I did not understand the following proof, from time to time the questions will be inserted at the critical point.
In the ring $\mathbb{Z}$, let us show that if $n=p_1^{k_1}p_2^{k_2}\cdots p_r^{k_r}$ is a factorization of the positive integer $n\ne 1$ into distinct primes $p_j$, then $$\sqrt(n)=(p_1\cdots p_r).$$
Indeed, if the integer $a=p_1\cdots p_r$ and $k=\max\{k_1,k_2\dots,k_r\}$, then we have $a^k\in (n)$ (Why?); this makes clear that $(p_1p_2\cdots p_r)\subseteq \sqrt (n)$ (Why?).
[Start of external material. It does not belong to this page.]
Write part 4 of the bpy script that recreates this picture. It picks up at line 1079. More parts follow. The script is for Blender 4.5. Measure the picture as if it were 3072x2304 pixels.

On the other hand, if some positive integral power of the integer $m$ is divisible by $n$ (that is, if $m\in\sqrt (n)$), then $m$ itself must be divisible by each of the primes $p_1, p_2,\dots, p_r$ (why?) and, hence, a member of the ideal $$(p_1)\cap (p_2)\cap\cdots\cap(p_r)=(p_1p_2\cdots p_r)\quad\text{Why?}.$$
Thanks for your patience!
Best Answer
Remember the definition of $$\sqrt{(n)}:=\{r\in \Bbb Z : r^s\in (n), s\in \Bbb Z (s\quad \text{varies with}\quad r\}.$$To show that $(p_1p_2\cdots p_r)\subseteq \sqrt{(n)}$ you can prove that $p_1p_2\cdots p_r\in \sqrt{(n)}$ and this follows by definition of $\sqrt{(n)}$. On the other hand, if $m\in \sqrt {(n)}$ then exist $s\in \Bbb Z$ such that $m^s\in (n)$. This implies that $n | m$ , $p_1 |m \cdots p_r | m$ and therefore $m\in (p_1)\cap\cdots\cap (p_r)$. I believe that you can prove the last “small proposition”.